NCC Group identifies sovereignty, AI oversight, and board accountability as cyber policy drivers
A new NCC Group report says cyber regulation is becoming more closely tied to geopolitics, national security, and executive oversight.
NCC Group has released the fifth edition of its Global Cyber Policy Radar, noting that cyber policy is no longer treated solely as a technical or compliance issue but is increasingly shaped by geopolitics, national security, and economic strategy.
The report identifies three trends driving that shift:
- Digital sovereignty;
- The use of existing cyber and digital rules to address AI security;
- Growing board-level accountability for cyber risk.
NCC Group says governments are asserting greater control over data, digital infrastructure, critical technologies, and supply chains, while also placing more direct responsibility on senior leadership.
On AI, the report says governments are not necessarily creating entirely new legal frameworks, but are increasingly embedding AI-related expectations into existing cyber resilience, procurement, and digital safety rules. It points to developments including the EU AI Act, the UK Cyber Assessment Framework, and updates to public-sector procurement rules in Australia.
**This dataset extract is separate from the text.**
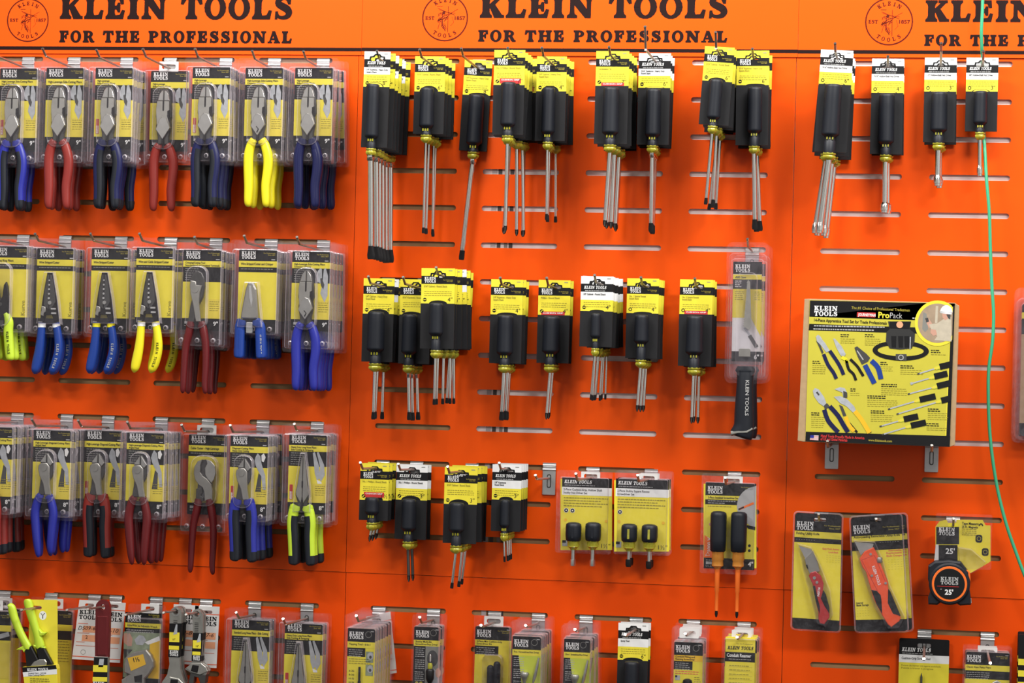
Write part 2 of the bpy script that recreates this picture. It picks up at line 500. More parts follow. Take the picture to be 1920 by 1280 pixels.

The report also says offensive cyber capabilities are moving closer to the centre of national security strategy. It points to recent US operations and policy developments in several European countries as signs of a broader shift towards more active cyber postures, while warning that differing national approaches could further fragment international cooperation.
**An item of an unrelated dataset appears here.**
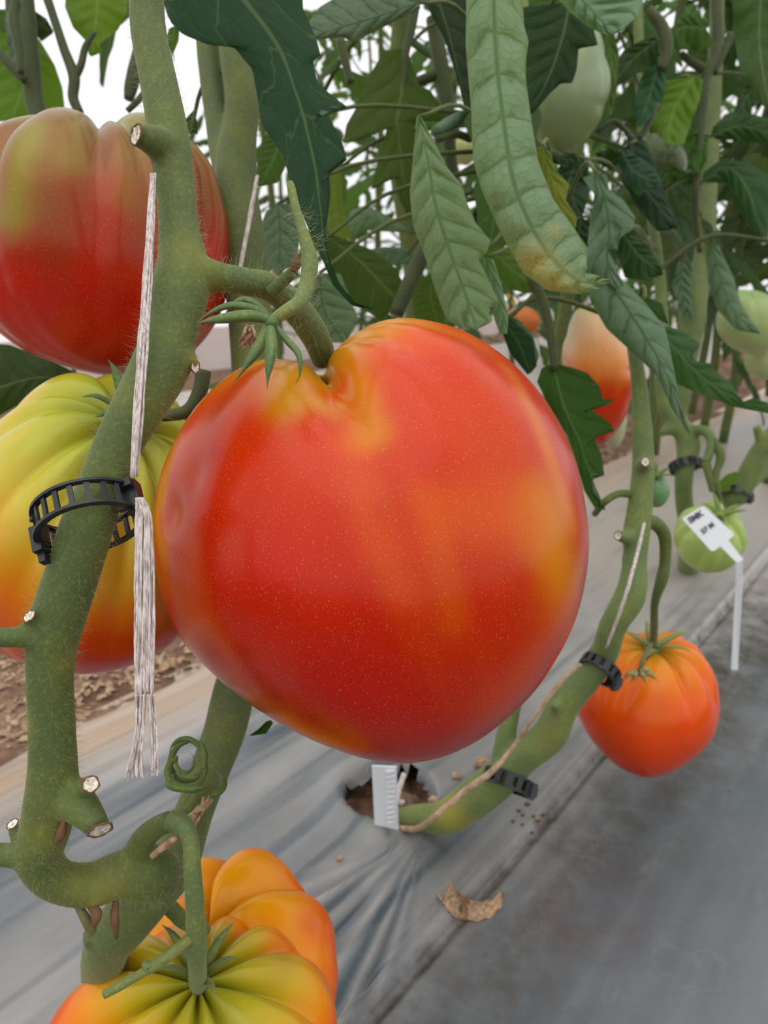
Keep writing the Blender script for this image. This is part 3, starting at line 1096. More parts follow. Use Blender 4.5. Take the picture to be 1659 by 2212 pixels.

Katharina Sommer, director of Government Affairs and Analyst Relations at NCC Group, said: ‘Cyber policy has become an extension of geopolitics. As trust between states erodes, cyber regulation is increasingly shaped by national security concerns, supply-chain risk and the use of cyber capabilities as a strategic tool.’
The report also lists regulatory frameworks, including NIS2, the Digital Operational Resilience Act, the Cyber Resilience Act, the EU AI Act, and the Cyber Incident Reporting for Critical Infrastructure Act, among the measures shaping the compliance landscape.